Work  on the lotissement begin in 1927 and is abruptly stopped in 1929 by the Great Crisis. Thus, 179 dwellings appear on the map of Bucharest as follows: 59 apartments grouped into 5 blocks (“pavilions”, as they are called) and 56 “villas” with 2-4 dwellings. The houses were rented for a year, the contract being subject to renewal according to the demands and needs of the tenants. These villas coupled two by two under the same roof (tile), had two storeys and were surrounded by large gardens. They presented a series of composition elements tributary to the Neo-Romanian style such as wooden pillars with floral ornaments, buttresses and traditional motifs on cornices. It is not clear why the house building efforts did not continue in the 1930s, it is certain however, from the report signed by the director of the CFR Labor House, sent to General Ion Antonescu in 1942, that “there are 120 more plots for future homes”, and the lotissement plans also indicate where they were to be built. Instead, in the center of the lotissement was built a school that today is called “Princess Margareta”.
After the war, when Dej’s Communist railway workers took over the country, C.F.R starts building again. Work begins in Grivița, the district most affected by bombings and, later, in Pieptănari, where architect Cristina Neagu designed three blocks in a complex style, combining certain elements of the neo-Romanian (stone facade), with classicist entrances. The CFR enterprise, led by engineers Costin Andoniu and Louis Zalman, raised these blocks in 8 months (in total, 72 apartments), between June 15, 1947 and February 15, 1948. Coincidentally, the next day, on February 16, they commemorated 15 years since the strike in Grivița.
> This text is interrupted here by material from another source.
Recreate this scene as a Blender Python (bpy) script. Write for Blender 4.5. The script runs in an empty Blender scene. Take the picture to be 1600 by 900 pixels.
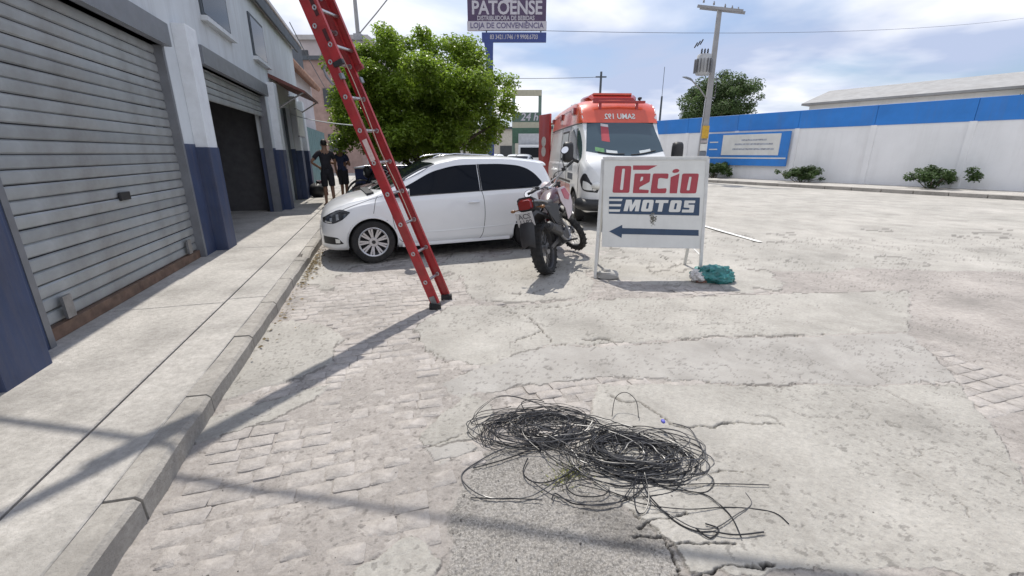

The next step in finalizing the lotissement was based on HCM 758/1951, based on which the workers could obtain loans from the state and build housing based on plans made by the Projects Institute of the Ministry of Construction. The land was passed from C.F.R. to the People’s Council of the Capital (according to HCM no. 4015/1953) and, having already being equipped with the different utilities (asphalt sidewalks, cobblestone on the carriage side, water, sewerage, electricity), the constructions started to take shape on the plots with an area of ​​approximately 280 sqm, with a 14 m facade length a 20 m plot depth. On the Ion Băiulescu street a couple of two storey blocks were built, on Alexandru Antoniu nine buildings and on Constantin Atanasiu nine buildings as well, without any drastic changes from the plans devised by Pomponiu and Cotescu 25 years prior. The buildings on Atanasiu and Antoniu streets include four apartments, each with two rooms, bathroom and kitchen, each owner also retaining 148 sqm in the yard surrounding the villa. Their style is part of the “Stalinist” architecture, mainly due to the entrance arches and decorative elements, but these are delicately integrated into the existing fabric. The building efforts on the lotissement stopped in the early 1960s, when the authorities also built the four-storey blocks leading to the school.

Street names

The streets opened at the end of the 20’s received names of ceferists, and the political changes after 1945 did not affect this decision. Except for Gheorghe Popescu street, all still retain the same names. Initially, Gheorghe Popescu street was called Engineer Teodoru, an uninspired choice if we take into consideration that the street next to it was called Teodor Dragu, and a few hundred meters away, in the Fabrica de Chibrituri lotissement, there was a street called Engineer D. Teodoru. Therefore: Teodor Dragu (1848-1925) was a CFR engineer, one of the founders of the Polytechnic School, head of the workshop and rolling stock service of the CFR, Gheorghe Popescu was the head of the CFR maintenance service, Scarlat Ottulescu was, in 1899, the director of the Bridge Service and New Works, and Alexandru Antoniu one of the directors in the 1920s. Ion Băiulescu (1852-1911, from Brașov), a graduate with distinction from the Vienna Polytechnic School, was the most important collaborator of Anghel Saligny, taking an effective part in the design and execution of the Danube bridges. The others were deceased soldiers in the First World War (Soldier Constantin Mănescu, soldier. C. Dumitru Botez, mechanical soldier Constantin Anastasiu, mechanical soldier Pandele Roșca), as for Iuliu Gall and N. Galea we have no information at this time.